Carlo Vistoli ne possède assurément pas, malgré ses sauts dans un registre de baryton tonnant, la profondeur de la tessiture du créateur de Giulio Cesare, le castrat alto Senesino – mais qui, hormis Bejun Mehta, peut y prétendre ? Un théâtre de cette taille lui permet, néanmoins, de faire mieux qu’illusion. Car si la couleur demeure assez banale, l’art du chant impressionne, tant dans la vélocité martelée que dans les envolées amoureuses et poétiques, qui mettent l’héroïsme du conquérant en sourdine.
Authentique contralto, par son centre de gravité, plutôt que par l’ampleur d’un instrument demeuré quasiment intact, Sara Mingardo prodigue une leçon de coloration et de dosage du poids de chaque consonne. Rien ne pouvait, cependant, lui arriver de pire que la vilaine perruque dont Cornelia est coiffée – mais ni Carlo Vistoli, ni Cecilia Bartoli ne sont vraiment mieux lotis en la matière.
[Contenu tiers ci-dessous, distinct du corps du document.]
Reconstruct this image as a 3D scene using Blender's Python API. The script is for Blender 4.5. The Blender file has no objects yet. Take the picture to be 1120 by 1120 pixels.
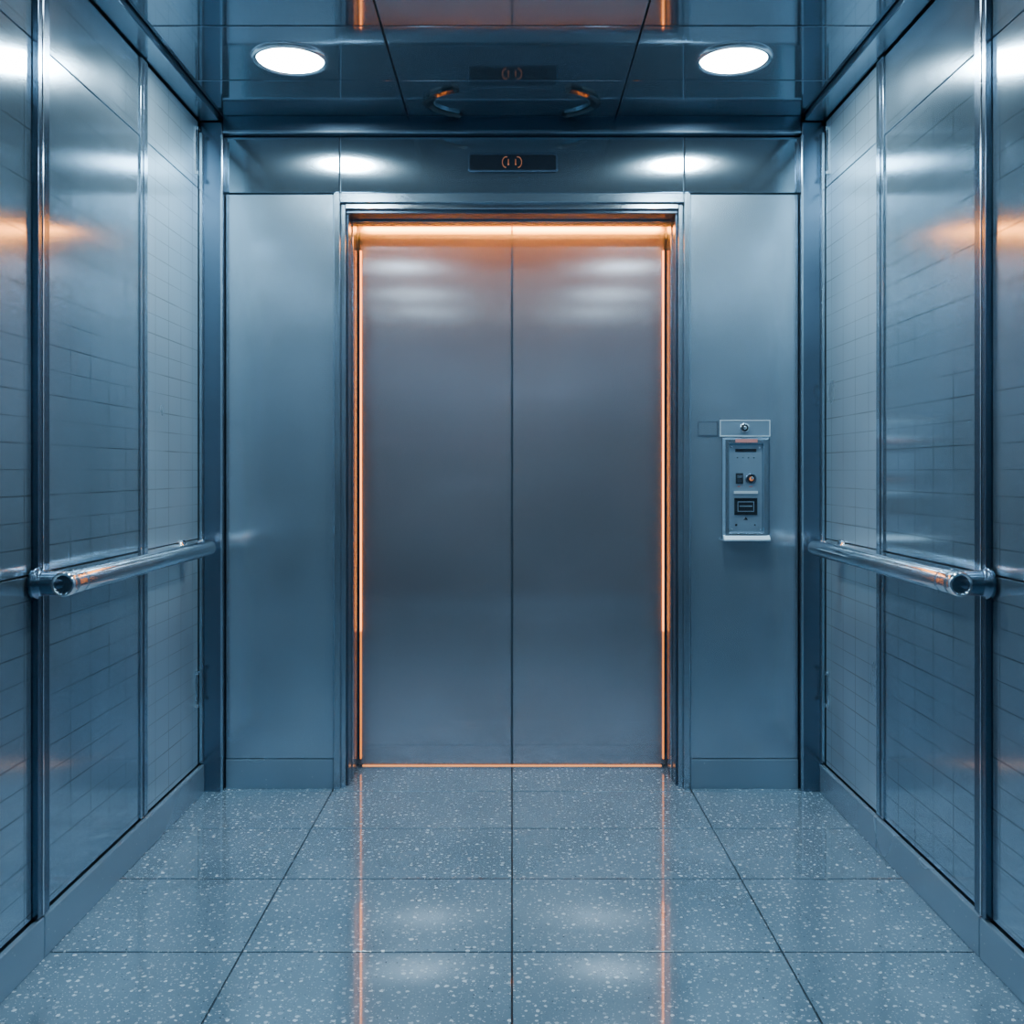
import bpy, bmesh, math
from mathutils import Vector, Matrix

# ------------------------------------------------------------------ dims (m)
CAM_H=1.09; F=1100.0
D=3.45            # front return wall
DOOR=3.71         # door plane
WX=1.06           # side wall half width
CZ=2.298          # ceiling
BACK=-0.55
S=F/D
def fx(px): return (px-560)/S
def fz(py): return CAM_H+(515-py)/S

# ------------------------------------------------------------------ materials
def nt(name):
    m=bpy.data.materials.new(name); m.use_nodes=True
    return m, m.node_tree, m.node_tree.nodes["Principled BSDF"]

def steel(name, base, rough=0.2, metallic=0.9, rvar=0.0, grid=0.0, specks=0.0, coat=0.0, big=0.10, aniso=0.0, wavy=0.0):
    m,t,b=nt(name); N=t.nodes; L=t.links
    tc=N.new("ShaderNodeTexCoord")
    def mr(src,a,c,lo=.3,hi=.7):
        r=N.new("ShaderNodeMapRange"); r.inputs[1].default_value=lo; r.inputs[2].default_value=hi
        r.inputs[3].default_value=a; r.inputs[4].default_value=c
        L.new(src,r.inputs[0]); return r.outputs[0]
    n2=N.new("ShaderNodeTexNoise"); n2.inputs["Scale"].default_value=1.9; n2.inputs["Detail"].default_value=2
    L.new(tc.outputs["Object"],n2.inputs["Vector"])
    val=mr(n2.outputs["Fac"],1-big,1+big)
    rsrc=n2.outputs["Fac"]
    if grid>0:
        sep=N.new("ShaderNodeSeparateXYZ"); L.new(tc.outputs["Object"],sep.inputs[0])
        comb=N.new("ShaderNodeCombineXYZ")
        L.new(sep.outputs['Y'],comb.inputs[0]); L.new(sep.outputs['Z'],comb.inputs[1])
        n3=N.new("ShaderNodeTexNoise"); n3.inputs["Scale"].default_value=4; L.new(tc.outputs["Object"],n3.inputs["Vector"])
        tot=None
        for (bw_,rh,off,ms) in ((0.115,0.115,0.0,0.0019),(0.23,0.0575,0.5,0.0012)):
            br=N.new("ShaderNodeTexBrick"); br.inputs["Scale"].default_value=1
            br.inputs["Brick Width"].default_value=bw_; br.inputs["Row Height"].default_value=rh
            br.inputs["Mortar Size"].default_value=ms; br.inputs["Mortar Smooth"].default_value=0.2
            br.offset=off; br.squash=1.0; br.squash_frequency=3
            L.new(comb.outputs[0],br.inputs["Vector"])
            if tot is None: tot=br.outputs["Fac"]
            else:
                a_=N.new("ShaderNodeMath"); a_.operation='MAXIMUM'; L.new(tot,a_.inputs[0]); L.new(br.outputs["Fac"],a_.inputs[1]); tot=a_.outputs[0]
        msk=mr(n3.outputs["Fac"],0.35*grid,grid,.38,.6)
        g=N.new("ShaderNodeMath"); g.operation='MULTIPLY'; L.new(tot,g.inputs[0]); L.new(msk,g.inputs[1])
        s=N.new("ShaderNodeMath"); s.operation='SUBTRACT'; s.inputs[0].default_value=1; L.new(g.outputs[0],s.inputs[1])
        m2=N.new("ShaderNodeMath"); m2.operation='MULTIPLY'; L.new(val,m2.inputs[0]); L.new(s.outputs[0],m2.inputs[1]); val=m2.outputs[0]
    vm=N.new("ShaderNodeVectorMath"); vm.operation='SCALE'; vm.inputs[0].default_value=base; L.new(val,vm.inputs["Scale"])
    col=vm.outputs[0]
    if specks>0:
        vo=N.new("ShaderNodeTexVoronoi"); vo.inputs["Scale"].default_value=38; L.new(tc.outputs["Object"],vo.inputs["Vector"])
        lt=N.new("ShaderNodeMath"); lt.operation='LESS_THAN'; lt.inputs[1].default_value=0.07; L.new(vo.outputs["Distance"],lt.inputs[0])
        k=N.new("ShaderNodeMath"); k.operation='MULTIPLY'; k.inputs[1].default_value=specks; L.new(lt.outputs[0],k.inputs[0])
        mx=N.new("ShaderNodeMix"); mx.data_type='RGBA'; L.new(k.outputs[0],mx.inputs[0]); L.new(col,mx.inputs[6]); mx.inputs[7].default_value=(0.8,0.9,1,1)
        col=mx.outputs[2]
    L.new(col,b.inputs["Base Color"])
    if rvar: L.new(mr(rsrc,max(0.02,rough-rvar),rough+rvar),b.inputs["Roughness"])
    else: b.inputs["Roughness"].default_value=rough
    b.inputs["Metallic"].default_value=metallic
    if coat: b.inputs["Coat Weight"].default_value=coat; b.inputs["Coat Roughness"].default_value=0.05
    if aniso:
        tg=N.new("ShaderNodeTangent"); tg.direction_type='RADIAL'; tg.axis='Z'
        L.new(tg.outputs[0],b.inputs["Tangent"]); b.inputs["Anisotropic"].default_value=aniso
    return m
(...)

Cette dernière luttant contre les restes d’une bronchite persistante, ainsi que l’annonce en est faite avant la représentation, l’indulgence du public est sollicitée, au cas où elle serait prise en flagrant délit de « tousser une ou deux fois, au cours de la soirée. » Rien de tel ne se produira, ou alors à l’abri des regards.
Plus de trente-cinq années de carrière au sommet excusent, quoi qu’il en soit, le – très relatif – raidissement de la ligne, comme une dynamique, osant toujours la plus frémissante ténuité, mais ne s’aventurant plus au-delà du mezzo forte. Davantage que « Se pietà », d’ailleurs encombré de figurants, « Piangero » est le grand moment de cette Cleopatra, dont l’autodérision fait mouche, au risque de l’excès, tandis qu’un tempo modéré prive « Da tempeste » de jubilation.
Ailleurs, Gianluca Capuano, aux commandes de l’orchestre Les Musiciens du Prince-Monaco – en effectif luxueux, pour aujourd’hui, mais un rien en deçà de celui dont Haendel disposait –, est d’une franche vivacité, soulignée par les variations, musicologiquement douteuses, de tout l’orchestre dans les da capi.
Quasiment en résidence, cette saison, à l’Opéra de Monte-Carlo, où il a présenté, presque simultanément, en novembre, le spectacle « Caruso à Monaco », avec Jonas Kaufmann et Antonio Pappano, et un nouveau Don Carlo, Davide Livermore ordonne, une fois encore, avec la complicité des collectifs Gio Forma, pour les décors, et D-Wok, pour la vidéo, un mariage entre la surcharge et le clinquant, supposés flatteurs, aux yeux des nostalgiques d’une conception fastueuse du théâtre lyrique, et des technologies d’animation dernier cri.
Dans cette tentative d’actualisation d’un illusionnisme censément baroque, des images de monuments de l’Égypte antique, vus depuis le Nil, et de mer, dont l’agitation se veut le reflet des affetti exprimés dans les airs, sont projetées sur les écrans délimitant le fond et les côtés du plateau, à l’arrière-plan d’une structure figurant le pont d’un bateau de croisière, baptisé « Tolomeo ».
Car le metteur en scène italien, tout en accentuant la dimension comique – en écho aux origines vénitiennes du livret –, transforme Giulio Cesare en une espèce de « whodunit », à la manière d’Agatha Christie. En l’occurrence : qui a tué Pompeo ? Eh bien, quasiment tous les protagonistes, ainsi que le révèle un film projeté durant les saluts. Comme dans Le Crime de l’Orient-Express, donc, mais sur fond, « Années folles », de Mort sur le Nil.
L’agitation est, le plus souvent, à son comble, entre séquence de music-hall, avec le gag, interminable jusqu’au pléonasme, de la cadence de « Se in fiorito ameno prato », qui n’en finit pas de pas finir, au grand dam de son violon obligé – l’excellent Thibault Noally –, et raid aérien, puis mise aux fers dans la salle des machines. Le tout, d’un goût qui, au nôtre, est effroyablement mauvais.